Why I am Evil. [an essay]
Mar 13, 2011 9:46:58 GMT -5
Post by aya on Mar 13, 2011 9:46:58 GMT -5
Why I am evil.
It is with the full understanding that my Random Events, fight mandates, and other bits of tribute-torture are seldom appreciated by those with tributes in the Games (unless, of course, you are extremely lucky and it turns out that I am merely clearing the battlefield for you) and the knowledge that many outside of the Arena revel in tribute torture — note, torture, not death — just as much as I do, if not more so, that I plan and enforce all of the horrible, awesome tragedies of the Hunger Games. I don't expect you to like them. I don't mind that you'll hate me for it — for a little while. I understand. I know what it's like to be in an uphill struggle against time, against the other tributes, against all the little beasties unleashed on the Arena, against poor misfortune, and against logic. You want the best for your character, and I understand that — seldom do roleplayers want their characters to die, even when they know it is inevitable, and even when they've resigned themselves to that already. I promise you, I understand that.
So why, then, am I evil? Why indeed. What you might not realize now is that — aside from killing them — I truly am giving you the best for your characters. Of course, you have to work at it, too; but I promise you that I am giving each tribute a wonderful, fabulous, once-in-a-blue-moon opportunity for development, for masterful story-telling, for improvement in leaps and bounds.
It might not look like it. You might think that when your tribute's water jugs all spring a leak, when the ground gives way beneath your tribute's feet, when they're fighting as hard as they can but it's still not enough and they're sure they're going to die — you might think all these things are exactly what they're billed as: Evil. More specifically, Aya's Evil. Yes, fine. My evil. I threw you in an uneven fight, you're outnumbered and are having bad luck with the dice, and your character is screaming at you, screaming in pain and frustration, and you just want them to make it out of the fight alive, to make it to the next day, to be alive for just a little bit longer. Just a few more posts. And there's this point that you realize that your tribute is a different person than you thought they were, or a different person than they used to be — and you just never saw it. You don't notice that they've developed, but they have. That's the way it should be: gradual, centimeter by centimeter, and unnoticeable like your own physical growth — one day you're four-foot-nothing, but without even realizing it, you're five-six all of a sudden. That's character development. But I digress.
What you may not notice that you have been blessed with — yes, blessed, the Hunger Games are a blessing, I promise you — is the chance to grow and develop over a short number of threads. When I give you the choice: cut off your own arm or take damage until you're dead, what I am actually giving you is a unique catalyst for change. The Hunger Games changes people — because how could they not? — and if you work at making your character a real person, a real, complex, person, then you have what is easily the most powerful tool for development at your disposal.
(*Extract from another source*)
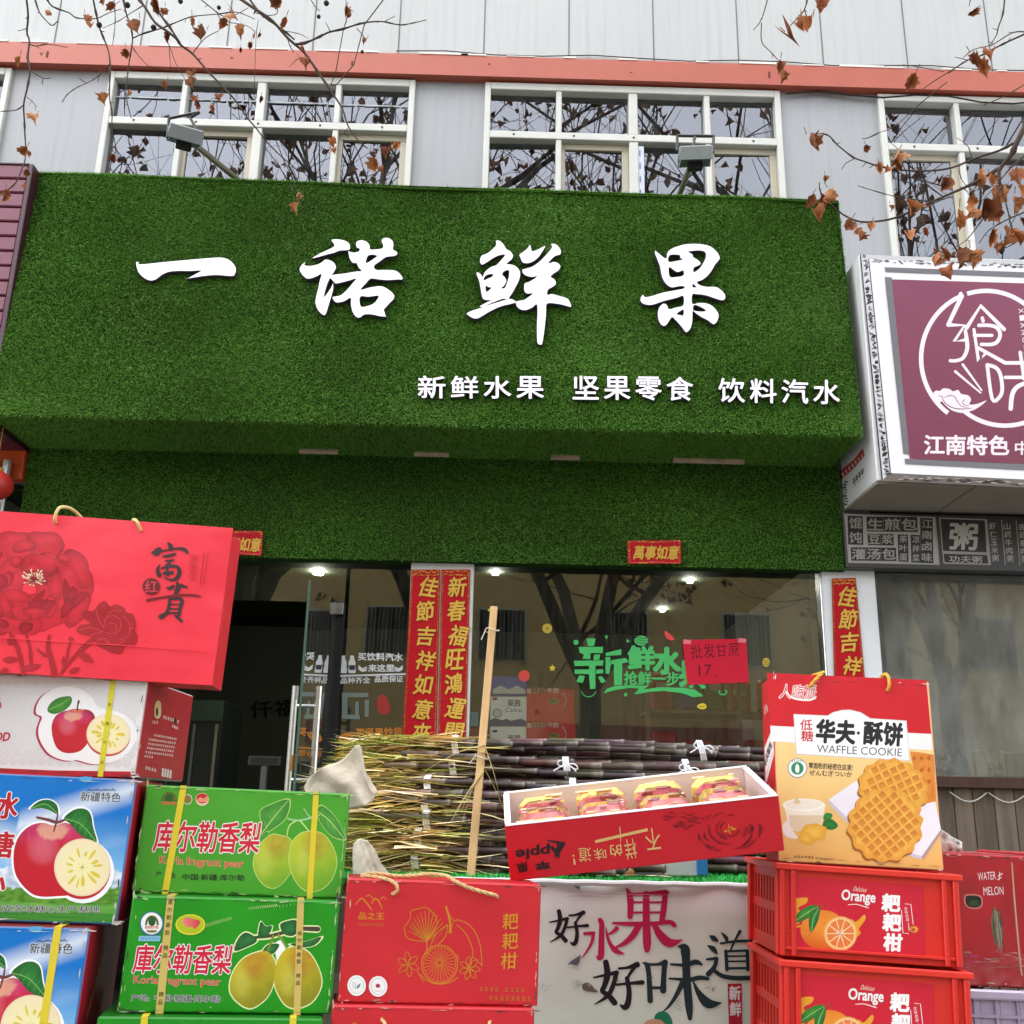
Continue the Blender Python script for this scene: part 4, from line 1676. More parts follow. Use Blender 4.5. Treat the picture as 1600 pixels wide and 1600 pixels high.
cell(368, 1262, 438, 1395, '馄饨', True)
cell(455, 1266, 690, 1335, '生煎包')
cell(704, 1272, 762, 1480, '江南卤味', True)
cell(460, 1345, 580, 1398, '豆浆')
cell(382, 1408, 592, 1470, '灌汤包')
cell(600, 1348, 648, 1474, '茶叶蛋', True)
cell(660, 1350, 704, 1478, '凉拌菜', True)
A.poly([(792, 1270), (1010, 1278), (1028, 1490), (812, 1484)], lt)
A.poly([(798, 1276), (1003, 1284), (1012, 1432), (810, 1424)], bkk)
A.text('粥', (840, 1415), (965, 1420), 118, C(170, 166, 160), bold=.03)
A.poly([(812, 1438), (1014, 1444), (1020, 1484), (818, 1478)], bkk)
A.text('功夫粥', (838, 1478), (990, 1482), 32, C(165, 160, 155), bold=.015)
for k, s in enumerate(['虾仁玉米粥', '山药牛肉粥', '香菇瘦肉粥', '皮蛋瘦肉粥', '南瓜小米粥', '红枣银耳粥']):
    x = 1018 + k * 68
    A.stroke([(x - 6, 1280 + k * 2, 4), (x + 12, 1490 + k * 2, 4)], lt, 1, False)
    A.vtext(s, (x + 20, 1310 + k * 2), (x + 34, 1458 + k * 2), 30, 30, C(160, 156, 150), bold=.02)
A.build("lettering", menu)

# ================================================================== couplets and lucky banners
RED, GOLD, DGOLD = C(182, 14, 28), C(216, 172, 72), C(170, 110, 40)


def couplet(label, corners, chars, cc0, cc1, cw, ch, Y, wave=0.004):
    """vertical red New Year strip with gold brush characters and a gold-printed border"""
    TLc, TRc, BRc, BLc = corners
    P = [at(*c, Y) for c in (TLc, TRc, BRc, BLc)]
    A = Art((0, Y, 0), (0, -1, 0), 'paper', lift=.003, step=1e-5)
    lerp = lambda u, v: ((TLc[0] * (1 - u) + TRc[0] * u) * (1 - v) + (BLc[0] * (1 - u) + BRc[0] * u) * v,
                         (TLc[1] * (1 - u) + TRc[1] * u) * (1 - v) + (BLc[1] * (1 - u) + BRc[1] * u) * v)
    g = A
    n = 12
    vs, F = [], []
    for j in range(n + 1):
        for i in range(2):
            x, y = lerp(i, j / n)
            vs.append(A.pt(x, y, .0025))
    for j in range(n):
        F.append((2 * j, 2 * j + 1, 2 * j + 3, 2 * j + 2))
    A.color = RED
    A.add(vs, F)
    r = random.Random(len(label))
    for u in (.045, .955):
        a, b = lerp(u, .01), lerp(u, .99)
        A.stroke([(a[0], a[1], 2.6), (b[0], b[1], 2.6)], C(150, 26, 28), 1, False)
        for k in range(int(abs(b[1] - a[1]) / 3)):
            t = (k + .5) * 3 / abs(b[1] - a[1])
            x, y = a[0] + (b[0] - a[0]) * t, a[1] + (b[1] - a[1]) * t
            s = r.uniform(.5, 1.2)
            A.stroke([(x - s, y - 1, .9), (x + s, y + r.uniform(-.5, 1.2), .9)], r.choice([GOLD, DGOLD, C(214, 120, 60)]), 1, False)
    for v in (.012, .03):
        a, b = lerp(.04, v), lerp(.96, v)
        for k in range(16):
            t = (k + .5) / 16
            x, y = a[0] + (b[0] - a[0]) * t, a[1] + (b[1] - a[1]) * t
            A.stroke([(x - 1.4, y + r.uniform(-2, 2), 1.2), (x + 1.4, y + r.uniform(-2, 2), 1.2)], r.choice([GOLD, DGOLD]), 1, False)
    A.vtext(chars, cc0, cc1, cw, ch, GOLD, bold=.022, shear=.18, jit=.06, outline=C(120, 30, 20), ow=.042)
    return tag(A.build("couplet_scroll"), label, "couplet", "red New Year couplet strips")


PY = 5.235
couplet("left one of two red couplet strips on the pillar, starting with 佳",
        [(643, 890), (688, 890), (682, 1163), (628, 1163)], '佳節吉祥如意來', (665, 917), (655, 1146), 27, 30, PY)
couplet("right one of two red couplet strips on the pillar, starting with 新",
        [(690, 890), (735, 890), (728, 1163), (684, 1163)], '新春福旺鴻運開', (713, 917), (706, 1144), 27, 31, PY)
couplet("single red couplet strip on the white post right of the shop window",
        [(1299, 904), (1337, 903), (1362, 1180), (1306, 1180)], '佳節吉祥如意來', (1319, 932), (1336, 1147), 27, 30, PY)


def lucky_banner(label, corners, chars, p0, p1, h):
    A = Art((0, LY - .018, 0), (0, -1, 0), 'paper', lift=.002, step=1e-5)
    A.poly(corners, C(186, 24, 34))
    a, b, c, d = [np.array(q, float) for q in corners]
    r = random.Random(3)
    for (s, e) in ((a, b), (b, c), (c, d), (d, a)):
        L = np.linalg.norm(e - s)
        cen = (a + b + c + d) / 4
        for k in range(int(L / 3)):
            q = s + (e - s) * (k + .5) * 3 / L
            q = q + (cen - q) / np.linalg.norm(cen - q) * 2.6
            A.stroke([(q[0] - 1.2, q[1] + r.uniform(-1, 1), 1.4), (q[0] + 1.2, q[1] + r.uniform(-1, 1), 1.4)],
                     r.choice([GOLD, DGOLD, C(210, 90, 110)]), 1, False)
    A.text(chars, p0, p1, h, GOLD, bold=.03, shear=.18, outline=C(140, 60, 24), ow=.055)
    return tag(A.build("lucky_banner"), label, "banner", "small red lucky banners on the turf")


lucky_banner("small red lucky banner on the turf above the shop window", [(980, 845), (1064, 844), (1064, 881), (981, 881)], '萬事如意', (989, 874), (1058, 874), 21)
lucky_banner("small red lucky banner half hidden behind the big red gift bag", [(330, 828), (411, 830), (409, 868), (330, 866)], '萬事如意', (339, 860), (405, 862), 21)

# ================================================================== vinyl on the glass
GY = 5.296


def decal(name, label, fn, Y=GY, mat='print', lift=.001, cat="decal"):
    A = Art((0, Y, 0), (0, -1, 0), mat, lift=lift, step=1e-5)
    fn(A)
    return tag(A.build(name), label, cat)


def fresh_fruit(A):
    G = C(66, 176, 92)
    A.crop(880, 980, 6.6667)
    for p in ([(240, 118), (338, 118), (322, 195), (258, 195)],
              [(162, 205), (415, 205), (410, 270), (285, 270), (280, 335), (200, 330), (215, 285), (170, 265)],
              [(320, 285), (385, 285), (375, 340), (315, 340)],
              [(108, 350), (420, 345), (415, 400), (335, 400), (335, 640), (280, 645), (268, 490), (118, 485), (120, 440), (270, 440), (270, 402), (120, 405)],
              [(345, 440), (418, 440), (418, 480), (340, 485)], [(170, 500), (225, 510), (205, 580), (135, 570)],
              [(360, 520), (400, 510), (445, 565), (400, 585)], [(440, 270), (605, 228), (605, 290), (445, 300)],
              [(440, 310), (490, 310), (495, 400), (480, 485), (440, 485)],
              [(500, 345), (650, 320), (685, 360), (615, 378), (612, 605), (528, 605), (528, 385), (495, 385)]):
        A.poly(p, G)
    A.text('鲜', (682, 440), (945, 440), 240, G, bold=.045)
    A.text('水', (945, 480), (1212, 480), 262, G, bold=.055)
    A.text('果', (1215, 620), (1450, 620), 260, G, bold=.055)
    A.text('抢鲜一步', (632, 600), (1205, 612), 140, G, bold=.03)
    A.poly([(420, 690), (455, 640), (540, 612), (700, 604), (890, 610), (835, 650), (1000, 625), (1250, 630), (1380, 655), (1465, 718),
            (1350, 730), (1250, 690), (1050, 665), (900, 675), (738, 702), (790, 640), (700, 632), (540, 655)], G)
    A.oval(812, 140, 72, 52, G)
    for k in (-1, 0, 1):
        A.stroke([(750, 140 + k * 26, 7), (790, 132 + k * 26, 7), (830, 146 + k * 26, 7), (875, 138 + k * 26, 7)], C(30, 70, 40), 3)
    A.poly([(1430, 600), (1482, 600), (1482, 640), (1430, 640)], G)
    A.poly([(108, 140), (150, 135), (158, 175), (115, 182)], G, 2)
    A.poly([(430, 95), (465, 85), (455, 130)], G)
    A.poly([(660, 120), (700, 150), (660, 160)], G)
    A.poly([(635, 685), (665, 685), (665, 720), (635, 720)], G)
    A.ring(265, 655, 75, 70, 8, G, 14, 10, 170)
    A.poly([(1065, 35), (1160, 125), (1100, 135), (1060, 90)], C(216, 62, 62), 2)
    A.crop(860, 820, 2.963)
    A.ring(798, 775, 18, 12, 6, G, 10, -60, 230)


decal("window_lettering", "green cut-vinyl slogan with a wavy underline on the shop window", fresh_fruit)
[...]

Of course, with great power comes great responsibility: if you're not careful, if your character is more of a cartoon rather than a living, breathing human, you will not succeed. If you are playing for laughs, your development will fall short. Your character will die largely the same stick figure that they've been the whole time. If you try to develop too quickly, or if you don't develop at all, your character will die and it won't be heartbreaking.
But this is why I am evil. You might not think so, you might not appreciate it at the time, but I am evil for your benefit. Do I enjoy putting other people's characters through hell? Of course I do, don't get me wrong — but that's not why I do it. I like being the catalyst. I like being able to provide for your character's growth and development, to come up with the new and interesting and individual scenarios for the various tributes (because, if you haven't realized, no two tributes have the same journey, and that's one of the marvelous things about the Games.) I like doing it for you all, even if you might hate me for a little while. Even if you never come to appreciate it, I still like being able to provide that.
I urge you to make the most of the opportunities you have, to not fall into pessimism about the Games because you don't think you're going to win — you're probably not going to win, or not in the way you think you will. Victory isn't really the goal, not ultimately. Development, advancement, character growth, and cutting the plot off when you're done (or even, regrettably, prematurely) — these are the happiest endings anyone can hope for within reason. Your character might feel awful on their deathbed, but I promise you it will be one of the happiest feasible endings for your tribute. Victors are not happy, I promise you — it's not possible.
This is not me discouraging you from being sad about your tribute's death. Go ahead, bawl your eyes out. Sniffle and sob and beg Ripred (not me!) for a second chance even though it's futile (it is.) because sometimes that's the best thing to do — when you're attached to the point where letting go is painful… well, I think that's a strong indicator of a job well done. And, ultimately, this tragedy? The torment and heartbreak that everyone feels when beloved tributes die? Well, that's my goal. That's why I'm evil.